Alden Abbott, senior research fellow of the Mercatus Center, advances four reasons in a detailed study on “neo-Brandeisian” legislation, like that of Sen. Amy Klochubar, which would replace the Consumer Welfare Standard. Abbott offers the Cliff Notes in a short primer that spells out the four reasons why the neo-Brandeisian approach is intellectually bankrupt and dangerous.

The Market Is Working for Consumers: The neo-Brandeisians (let’s call them the NBs for now) hang their hats on an Obama Council of Economic Advisors report in 2016 purported to show that economic competition is in decline. Abbott demonstrates that these NB market definitions are overbroad. To put it in lay terms, he shows that big companies love to beat each other’s brains out in ways that are “procompetitive.”

No Reason to Think Breakups Will Help Consumers: NB proposals would “sacrifice major economies of scale and potential efficiencies of integration, harming consumers without offering any proof that the new market structures in reshaped industries would yield consumer or producer benefits.” If, as the NBs want, companies should have to prove in advance that their proposed merger will do no harm, why shouldn’t the government have to do the same?

Nebulous Metrics Like ‘Fairness’ Will Create Confusion: The NBs also call for new factors in antitrust, such as “fairness” and interests of labor and the environment. “There is no neutral principle for assigning weights to such divergent interests and … there are no economic tools for accurately measuring how a transaction under review would affect those interests,” Abbott writes. This would promote inefficiency in production – meaning higher prices, less innovation and fewer choices – and “promote arbitrariness in enforcement decisions.”

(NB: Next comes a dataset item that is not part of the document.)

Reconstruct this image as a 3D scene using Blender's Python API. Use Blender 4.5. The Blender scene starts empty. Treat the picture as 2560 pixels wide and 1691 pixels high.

No Solution for Social Media Gripes: Finally, Abbott writes, that people on the right and left who are frustrated with big social media companies are reaching for an axe when they need a scalpel. All of business will suffer with a neo-Brandeisian approach to antitrust, which is another way of saying the economy and consumers will suffer, too.

Enough with the “neos.” The Brandeis approach didn’t work the first time, which is why the U.S. Supreme Court threw it out and has eagerly embraced the Consumer Welfare Standard since 1979.